==== SUPPLIED INFORMATION

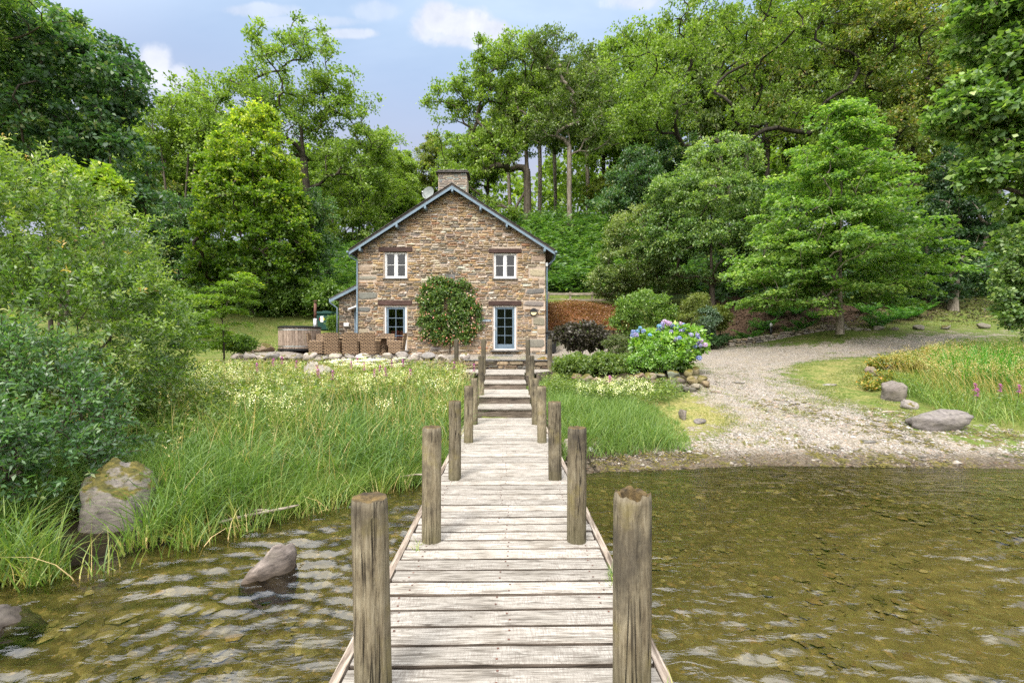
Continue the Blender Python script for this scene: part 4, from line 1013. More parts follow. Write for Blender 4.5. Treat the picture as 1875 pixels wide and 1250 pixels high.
# hot tub
tx, ty = (549 - CX) / FPX * 20.6, 20.6; tz = h1(tx, ty); tr_ = .86; th = 1.06
tub = thing('hot_tub', 'round timber clad wood-fired hot tub with steel bands and black cover', 'hot tub', (tx, ty, tz))
M['stave'] = wood_mat('tub_stave', (0.13, 0.09, 0.07), (0.30, 0.225, 0.175), (0.42, 0.34, 0.28), 'Z')
ns = 44
stv = None
for i in range(ns):
    a = 2 * pi * i / ns
    if stv is None:
        m = MB(); m.box((0, 0, 0), (2 * pi * tr_ / ns - .008, .035, th - .12), .008)
        stv = bpy.data.meshes.new('stave'); stv.from_pydata(m.v, [], m.f); stv.materials.append(M['stave']); stv.update()
    link('stave', stv, tub, (tr_ * sin(a), -tr_ * cos(a), .06 + (th - .12) / 2), (0, 0, a))
for z, hh in ((th - .17, .055), (.16, .055)):
    m = MB(); 
    for i in range(48):
        a, b_ = 2 * pi * i / 48, 2 * pi * (i + 1) / 48; r1 = tr_ + .024
        m.add([(tx + r1 * cos(a), ty + r1 * sin(a), tz + z), (tx + r1 * cos(b_), ty + r1 * sin(b_), tz + z), (tx + r1 * cos(b_), ty + r1 * sin(b_), tz + z + hh), (tx + r1 * cos(a), ty + r1 * sin(a), tz + z + hh)], [(0, 1, 2, 3)])
    m.build('band', M['metal'], tub)
m = MB(); m.tube([(tx, ty, tz), (tx, ty, tz + .09)], tr_ + .035, 40); m.build('base_ring', M['black'], tub)
m = MB(); m.tube([(tx, ty, tz + th - .06), (tx, ty, tz + th + .0), (tx, ty, tz + th + .03)], [tr_ + .05, tr_ + .05, tr_ - .05], 40); m.build('cover', M['black'], tub)
fx = (572 - CX) / FPX * 20.6 + .0
m = MB(); m.tube([(fx, ty + .3, tz + th - .2), (fx, ty + .3, tz + th + .40)], .095, 16); m.build('flue_guard', M['metal'], tub, smooth=True)
m = MB(); m.tube([(fx, ty + .3, tz + th + .35), (fx, ty + .3, tz + th + 1.16)], .06, 14); m.tube([(fx, ty + .3, tz + th + 1.19), (fx, ty + .3, tz + th + 1.24)], [.12, .02], 14); m.build('flue', M['rust'], tub, smooth=True)

# oil tank
oy = 25.0; ox = (591 - CX) / FPX * oy; oz = h1(ox, oy) - .02
tk = thing('oil_tank', 'dark green plastic heating oil tank behind the hot tub flue', 'oil tank', (ox, oy, oz))
m = MB(); m.box((ox, oy + .9, oz + .47), (.95, 1.8, .94), .10); m.build('body', M['green_tank'], tk)
m = MB()
for i in range(5): m.box((ox + .495, oy + .35 + i * .32, oz + .42), (.04, .10, .62), .015)
m.build('rib', M['dish'], tk)
m = MB(); m.box((ox, oy + .9, oz + 1.0), (1.02, 1.86, .16), .04); m.box((ox + .1, oy + .2, oz + 1.1), (.3, .3, .06), .02); m.build('lid', M['green_tank'], tk)
m = MB(); m.box((ox - .05, oy - .004, oz + .66), (.17, .006, .34), .002); lab = m.build('sticker', M['white'], tk)
m = MB(); m.box((ox - .16, oy - .005, oz + .66), (.06, .006, .14), .001); m.build('red_mark', M['red'], lab)
m = MB(); m.box((ox + .06, oy - .005, oz + .66), (.06, .006, .14), .001); m.build('yellow_mark', M['yellow'], lab)

# wheelie bin beside the cottage corner
bx_, by_ = 1.82, 21.2; bz_ = h1(bx_, by_)
bn = thing('wheelie_bin', 'black wheelie bin tucked beside the cottage corner', 'bin', (bx_, by_, bz_))
m = MB(); m.add([(bx_ - .2, by_ - .22, bz_ + .05), (bx_ + .2, by_ - .22, bz_ + .05), (bx_ + .2, by_ + .22, bz_ + .05), (bx_ - .2, by_ + .22, bz_ + .05), (bx_ - .27, by_ - .3, bz_ + .96), (bx_ + .27, by_ - .3, bz_ + .96), (bx_ + .27, by_ + .3, bz_ + .96), (bx_ - .27, by_ + .3, bz_ + .96)], [(0, 1, 2, 3), (0, 1, 5, 4), (1, 2, 6, 5), (2, 3, 7, 6), (3, 0, 4, 7)]); m.build('body', M['black'], bn)
m = MB(); m.box((bx_, by_, bz_ + 1.0), (.6, .68, .07), .03); m.build('lid', M['black'], bn)
for s in (-1, 1):
    m = MB(); m.tube([(bx_ + s * .2, by_ + .24, bz_ + .1), (bx_ + s * .26, by_ + .24, bz_ + .1)], .1, 14); m.build('wheel', M['black'], bn)
m = MB(); m.box((bx_ + .02, by_ - .31, bz_ + .72), (.13, .01, .17), .003); m.build('sticker', M['white'], bn)

# red armchairs seen through the lower window
for (x, lb) in ((hx(716), 'red armchair behind the lower window, nearer the downpipe'), (hx(734), 'red armchair behind the lower window, nearer the climbing shrub')):
    rc = thing('red_armchair', lb, 'armchair', (x, HY + .9, 1.66))
    m = MB(); m.box((x, HY + .75, 1.66 + .62), (.42, .1, .62), .045); m.build('backrest', M['red'], rc)
    m = MB(); m.box((x, HY + 1.0, 1.66 + .36), (.42, .45, .14), .04); m.build('seat', M['red'], rc)
    for sx_ in (-1, 1):
        for sy_ in (.8, 1.18): 
            m = MB(); m.tube([(x + sx_ * .17, HY + sy_, 1.66), (x + sx_ * .17, HY + sy_, 1.96)], .015, 6); m.build('leg', M['black'], rc)

# ---------------------------------------------------------------- stone walls, edgings, boulders
STCOL = lambda k='x': stone_palette(k)
def stone_part(par, c, size, seed, mat, sub=2, colr=None, name='stone', rot=0.):
    V, F = rock(c, size, sub, seed, 6, rot, .10, cutd=(.5, .8)); o = org(par); V = V - np.array(o[:])
    colr = colr or stone_palette('x'); me = npmesh(name, V, F, mat, face={'scol': np.tile(np.array(colr), (len(F), 1))})
    return link(name, me, par)
tw = thing('terrace_wall', 'low rubble retaining wall topped with rounded boulders along the terrace edge', 'stone wall', (-4, 15, 1.0))
m = MB(); m.box((-5.5, 15.12, .9), (8.2, .16, 1.02), 0); m.box((-.1, 15.08, 1.0), (2.9, .16, .8), 0); m.build('core', M['riser'], tw)
sp = courses(lambda z: -1.62, lambda z: 1.32, 1.12, 1.40, [], 'lean', .06, .13, .12, .42, .012, (.03, .07))
for s_ in sp: m = MB(); face_stone(m, *s_[:4], 15.0, s_[4], s_[5]); m.build('stone', M['rstone'], tw)
sp = courses(lambda z: -9.4, lambda z: -1.6, .85, 1.42, [], 'x', .10, .2, .2, .5, .012, (.05, .12))
build_stones(sp, tw, 15.04, M['rstone'], 90)
x = -1.62
while x < 1.3:
    w = rnd.uniform(.4, .75); wbox('coping_slab', x, x + w - .01, 14.93, 15.3, 1.40, 1.445, M['slab'], tw, .01); x += w
x = -9.6; s = 500
while x < -1.7:
    w = rnd.uniform(.30, .62); hh = w * rnd.uniform(.55, .8)
    yv = 15.12 + rnd.uniform(-.1, .12) + max(0, -x - 8.6) * .5
    stone_part(tw, (x + w / 2, yv, 1.43 + hh * .30), (w * 1.02, .42, hh), s, M['rstone'], 3, [(.34, .29, .25), (.25, .22, .20), (.40, .34, .30), (.22, .2, .19)][s % 4], 'boulder', rnd.uniform(-.3, .3)); x += w; s += 1
for (x, yv, w, hh, cl_) in [(1.38, 15.0, .42, .42, (.30, .27, .25)), (1.05, 15.22, .5, .3, (.33, .2, .07)), (1.75, 15.3, .5, .4, (.26, .23, .2)), (1.5, 14.8, .35, .3, (.2, .17, .13)), (1.75, 14.9, .3, .35, (.28, .24, .2))]:
    stone_part(tw, (x, yv, 1.38), (w, .4, hh), s, M['mstone'], 3, cl_, 'boulder'); s += 1

be = thing('bed_edging', 'mossy stone edging in front of the planted bed and hydrangea', 'stone edging', (3, 12.3, .8))
for i, p_ in enumerate(np.linspace(1054, 1232, 10)):
    Y_p = 12.5 - .25 * sin(i / 9 * pi) + (0.5 if i == 0 else 0); w = rnd.uniform(.22, .42); X_p = (p_ - CX) / FPX * Y_p; Y_p += rnd.uniform(-.12, .1)
    z_ = h1(X_p, Y_p); stone_part(be, (X_p, Y_p, z_ + .14), (w * 1.1, .3, w * rnd.uniform(.55, .95)), s, M['mstone'], 3, (.24 * rnd.uniform(.7, 1.2), .19, .14), 'stone', rnd.uniform(-.4, .4)); s += 1
    stone_part(be, (X_p + .1, Y_p - .12, z_ - .02), (w, .3, w * .6), s, M['rstone'], 2, (.13, .105, .085), 'stone'); s += 1
cs = thing('stone_heap', 'heap of mossy stones at the corner of the bed under the hydrangea', 'stone heap', (4.9, 12.2, .8))
for (p_, q_, Y_p, w, hh, cl_) in [(1246, 716, 11.9, .34, .16, (.16, .15, .12)), (1228, 706, 12.1, .3, .3, (.15, .14, .11)), (1268, 700, 12.3, .32, .3, (.2, .16, .08)), (1286, 697, 12.4, .34, .26, (.2, .17, .08)), (1262, 715, 11.7, .34, .2, (.12, .11, .09)), (1275, 712, 11.9, .26, .18, (.22, .19, .14)), (1292, 706, 12.1, .24, .2, (.2, .15, .09)), (1262, 688, 12.8, .3, .3, (.2, .17, .08)), (1273, 682, 13.2, .3, .3, (.2, .17, .1))]:
    X_p = (p_ - CX) / FPX * Y_p; stone_part(cs, (X_p, Y_p, max(h1(X_p, Y_p) + hh * .25, CAMZ - (q_ - HOR) / FPX * Y_p)), (w, .34, hh), s, M['mstone'] if hh > .22 else M['rstone'], 3, cl_, 'stone', rnd.uniform(-.6, .6)); s += 1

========

-- TASK DESCRIPTION --
Pictures excluded, repeat exactly the lines from the top of the material through the line with "m = MB(); m.tube([(fx, ty + .3, tz + th +", including both of those lines.

-- TASK OUTPUT --
Continue the Blender Python script for this scene: part 4, from line 1013. More parts follow. Write for Blender 4.5. Treat the picture as 1875 pixels wide and 1250 pixels high.
# hot tub
tx, ty = (549 - CX) / FPX * 20.6, 20.6; tz = h1(tx, ty); tr_ = .86; th = 1.06
tub = thing('hot_tub', 'round timber clad wood-fired hot tub with steel bands and black cover', 'hot tub', (tx, ty, tz))
M['stave'] = wood_mat('tub_stave', (0.13, 0.09, 0.07), (0.30, 0.225, 0.175), (0.42, 0.34, 0.28), 'Z')
ns = 44
stv = None
for i in range(ns):
    a = 2 * pi * i / ns
    if stv is None:
        m = MB(); m.box((0, 0, 0), (2 * pi * tr_ / ns - .008, .035, th - .12), .008)
        stv = bpy.data.meshes.new('stave'); stv.from_pydata(m.v, [], m.f); stv.materials.append(M['stave']); stv.update()
    link('stave', stv, tub, (tr_ * sin(a), -tr_ * cos(a), .06 + (th - .12) / 2), (0, 0, a))
for z, hh in ((th - .17, .055), (.16, .055)):
    m = MB(); 
    for i in range(48):
        a, b_ = 2 * pi * i / 48, 2 * pi * (i + 1) / 48; r1 = tr_ + .024
        m.add([(tx + r1 * cos(a), ty + r1 * sin(a), tz + z), (tx + r1 * cos(b_), ty + r1 * sin(b_), tz + z), (tx + r1 * cos(b_), ty + r1 * sin(b_), tz + z + hh), (tx + r1 * cos(a), ty + r1 * sin(a), tz + z + hh)], [(0, 1, 2, 3)])
    m.build('band', M['metal'], tub)
m = MB(); m.tube([(tx, ty, tz), (tx, ty, tz + .09)], tr_ + .035, 40); m.build('base_ring', M['black'], tub)
m = MB(); m.tube([(tx, ty, tz + th - .06), (tx, ty, tz + th + .0), (tx, ty, tz + th + .03)], [tr_ + .05, tr_ + .05, tr_ - .05], 40); m.build('cover', M['black'], tub)
fx = (572 - CX) / FPX * 20.6 + .0
m = MB(); m.tube([(fx, ty + .3, tz + th - .2), (fx, ty + .3, tz + th + .40)], .095, 16); m.build('flue_guard', M['metal'], tub, smooth=True)
m = MB(); m.tube([(fx, ty + .3, tz + th + .35), (fx, ty + .3, tz + th + 1.16)], .06, 14); m.tube([(fx, ty + .3, tz + th + 1.19), (fx, ty + .3, tz + th + 1.24)], [.12, .02], 14); m.build('flue', M['rust'], tub, smooth=True)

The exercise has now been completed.